In Maine, Michaud may get a last-minute boost from independent candidate Eliot Cutler's decision to stand down; Cutler didn't exactly drop out, and at any rate he was way too late to get his name removed from the ballot (in fact, many people had already cast early votes before Cutler's semi-withdrawal). But Cutler did encourage his supporters to consider looking elsewhere, and Cutler's most prominent backer, Angus King, promptly shifted his support to Michaud. That may help get Michaud over the top. What happens in Florida, though, is anyone's guess; Libertarian candidate Adrian Wyllie isn't dropping out, and Scott and Crist both remain unpopular. You might start steeling yourself to seeing the words "Florida" and "recount" in close conjunction again.

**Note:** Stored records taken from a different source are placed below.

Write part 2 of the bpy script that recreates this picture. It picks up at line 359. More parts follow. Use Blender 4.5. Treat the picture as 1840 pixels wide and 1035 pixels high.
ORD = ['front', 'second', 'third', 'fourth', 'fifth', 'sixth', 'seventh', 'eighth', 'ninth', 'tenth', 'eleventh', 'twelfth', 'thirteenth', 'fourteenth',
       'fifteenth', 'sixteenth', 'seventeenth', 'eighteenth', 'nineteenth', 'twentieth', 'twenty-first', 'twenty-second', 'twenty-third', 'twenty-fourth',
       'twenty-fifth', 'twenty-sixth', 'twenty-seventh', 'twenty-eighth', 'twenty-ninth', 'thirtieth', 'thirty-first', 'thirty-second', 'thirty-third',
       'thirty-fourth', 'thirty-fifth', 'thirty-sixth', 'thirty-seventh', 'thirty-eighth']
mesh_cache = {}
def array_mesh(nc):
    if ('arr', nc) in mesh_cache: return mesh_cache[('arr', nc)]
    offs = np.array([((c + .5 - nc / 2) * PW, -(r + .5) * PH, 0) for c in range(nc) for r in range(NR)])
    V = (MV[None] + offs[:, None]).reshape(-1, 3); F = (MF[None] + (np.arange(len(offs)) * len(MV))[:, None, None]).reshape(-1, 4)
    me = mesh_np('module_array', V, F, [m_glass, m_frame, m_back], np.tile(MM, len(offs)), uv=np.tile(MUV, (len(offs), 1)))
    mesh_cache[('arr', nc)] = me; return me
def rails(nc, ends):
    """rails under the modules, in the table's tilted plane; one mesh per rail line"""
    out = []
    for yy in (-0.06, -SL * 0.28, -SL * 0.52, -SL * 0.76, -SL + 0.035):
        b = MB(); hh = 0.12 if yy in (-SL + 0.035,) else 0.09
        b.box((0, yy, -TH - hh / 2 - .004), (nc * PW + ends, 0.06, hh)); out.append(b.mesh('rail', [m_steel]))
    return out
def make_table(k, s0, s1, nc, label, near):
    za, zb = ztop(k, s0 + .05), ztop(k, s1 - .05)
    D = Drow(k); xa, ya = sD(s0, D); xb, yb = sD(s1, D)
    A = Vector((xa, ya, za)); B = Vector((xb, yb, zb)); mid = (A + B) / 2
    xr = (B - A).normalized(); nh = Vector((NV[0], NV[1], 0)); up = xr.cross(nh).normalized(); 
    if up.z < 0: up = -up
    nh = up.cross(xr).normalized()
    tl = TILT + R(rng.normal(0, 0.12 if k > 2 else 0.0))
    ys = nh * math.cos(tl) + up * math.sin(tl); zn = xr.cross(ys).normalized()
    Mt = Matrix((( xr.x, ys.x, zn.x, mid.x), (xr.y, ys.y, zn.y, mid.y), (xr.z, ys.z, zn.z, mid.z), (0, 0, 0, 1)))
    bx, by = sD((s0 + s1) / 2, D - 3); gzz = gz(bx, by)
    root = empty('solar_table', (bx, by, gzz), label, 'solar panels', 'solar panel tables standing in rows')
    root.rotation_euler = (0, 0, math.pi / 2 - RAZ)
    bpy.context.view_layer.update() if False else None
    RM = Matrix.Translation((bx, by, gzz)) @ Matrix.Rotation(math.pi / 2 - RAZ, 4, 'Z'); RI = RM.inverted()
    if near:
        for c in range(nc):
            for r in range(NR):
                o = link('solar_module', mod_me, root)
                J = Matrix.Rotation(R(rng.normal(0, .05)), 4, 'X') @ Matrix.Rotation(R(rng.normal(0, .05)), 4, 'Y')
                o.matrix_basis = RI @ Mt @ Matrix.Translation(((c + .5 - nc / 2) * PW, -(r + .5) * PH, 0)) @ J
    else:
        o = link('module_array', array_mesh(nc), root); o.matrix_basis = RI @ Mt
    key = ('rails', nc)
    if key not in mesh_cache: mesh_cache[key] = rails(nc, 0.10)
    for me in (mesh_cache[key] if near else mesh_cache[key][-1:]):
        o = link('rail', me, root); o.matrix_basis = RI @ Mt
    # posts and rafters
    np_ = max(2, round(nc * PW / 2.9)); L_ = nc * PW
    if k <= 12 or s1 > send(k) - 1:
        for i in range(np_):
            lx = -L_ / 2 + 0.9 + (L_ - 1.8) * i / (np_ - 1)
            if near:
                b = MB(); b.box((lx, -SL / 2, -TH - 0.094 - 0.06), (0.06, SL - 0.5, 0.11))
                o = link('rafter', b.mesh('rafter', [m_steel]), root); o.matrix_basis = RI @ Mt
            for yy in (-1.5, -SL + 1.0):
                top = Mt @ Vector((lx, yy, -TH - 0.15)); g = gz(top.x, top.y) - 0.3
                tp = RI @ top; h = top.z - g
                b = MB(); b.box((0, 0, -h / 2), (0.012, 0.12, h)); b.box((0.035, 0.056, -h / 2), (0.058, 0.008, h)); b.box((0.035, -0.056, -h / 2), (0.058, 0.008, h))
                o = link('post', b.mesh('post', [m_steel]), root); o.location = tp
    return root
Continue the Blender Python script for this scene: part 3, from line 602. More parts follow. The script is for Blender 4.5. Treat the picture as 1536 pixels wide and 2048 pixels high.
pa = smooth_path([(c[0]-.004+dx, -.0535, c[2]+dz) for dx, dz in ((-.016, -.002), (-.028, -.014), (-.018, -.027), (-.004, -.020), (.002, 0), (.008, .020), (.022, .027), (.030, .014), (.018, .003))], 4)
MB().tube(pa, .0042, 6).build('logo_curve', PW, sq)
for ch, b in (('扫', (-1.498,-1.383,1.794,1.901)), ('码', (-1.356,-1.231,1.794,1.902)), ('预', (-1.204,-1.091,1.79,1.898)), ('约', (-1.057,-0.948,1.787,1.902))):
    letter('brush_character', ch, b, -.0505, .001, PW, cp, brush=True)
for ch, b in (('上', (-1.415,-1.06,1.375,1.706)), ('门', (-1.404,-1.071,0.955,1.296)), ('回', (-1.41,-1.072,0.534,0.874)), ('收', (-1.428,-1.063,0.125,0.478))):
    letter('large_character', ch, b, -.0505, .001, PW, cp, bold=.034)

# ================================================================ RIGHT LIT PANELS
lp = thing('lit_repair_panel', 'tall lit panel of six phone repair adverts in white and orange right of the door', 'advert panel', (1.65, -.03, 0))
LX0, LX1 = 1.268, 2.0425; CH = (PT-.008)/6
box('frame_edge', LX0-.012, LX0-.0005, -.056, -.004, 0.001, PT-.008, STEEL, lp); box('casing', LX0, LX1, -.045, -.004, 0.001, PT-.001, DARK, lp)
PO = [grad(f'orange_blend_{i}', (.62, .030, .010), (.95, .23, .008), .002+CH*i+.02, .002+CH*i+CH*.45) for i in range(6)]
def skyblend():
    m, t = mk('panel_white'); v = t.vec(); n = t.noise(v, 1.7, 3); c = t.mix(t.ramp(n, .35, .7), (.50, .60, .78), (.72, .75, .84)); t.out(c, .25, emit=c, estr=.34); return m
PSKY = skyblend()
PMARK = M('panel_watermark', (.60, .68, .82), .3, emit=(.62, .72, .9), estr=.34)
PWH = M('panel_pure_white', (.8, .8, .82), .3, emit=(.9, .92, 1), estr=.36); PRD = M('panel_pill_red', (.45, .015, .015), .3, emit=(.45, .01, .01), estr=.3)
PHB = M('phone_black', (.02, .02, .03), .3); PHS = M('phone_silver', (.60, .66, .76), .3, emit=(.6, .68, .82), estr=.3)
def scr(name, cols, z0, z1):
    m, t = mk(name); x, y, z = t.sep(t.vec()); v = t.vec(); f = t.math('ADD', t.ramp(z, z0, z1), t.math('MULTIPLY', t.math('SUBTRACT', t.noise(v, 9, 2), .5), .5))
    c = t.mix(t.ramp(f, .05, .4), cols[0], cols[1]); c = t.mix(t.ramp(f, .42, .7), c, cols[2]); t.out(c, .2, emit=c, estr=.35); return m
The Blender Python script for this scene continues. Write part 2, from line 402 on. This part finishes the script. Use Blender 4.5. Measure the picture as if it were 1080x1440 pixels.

12:49 PM PT: One last update: we ran the most-likely outcomes again, as we did several weeks ago. Today, the single likeliest outcome is the worst-case scenario, where the Democrats win only the safe seats and lose everything else (including NC and NH), for a net of 45 seats; this happens in 12 percent of simulations.
However, there are many more paths to get to 46, 47, 48, or 49, which is why the model points toward 47 as the median. For example, the second most common pathway, which happens in 10 percent of simulations, involves the Democrats losing AK, AR, CO, IA, and LA, not picking up KS, and holding NC and NH, for a net of 47.
The most common scenario where the Democrats hold an unexpected seat is the fifth-most common one, which happens in 3 percent of simulations, where the Dems hold IA (but not AK or CO) in addition to NC and NH. Finally, you have to drill all the way down to the 29th-most common scenario before you find one where the Dems win (happening in one-half of one percent of simulations); interestingly, it doesn't involve Orman being decisive and tipping it toward the Dems. Instead, it involves the Dems holding AK, CO, and IA, and then Orman winning and caucusing with the Dems anyway because they're already in the majority, for a net of 51.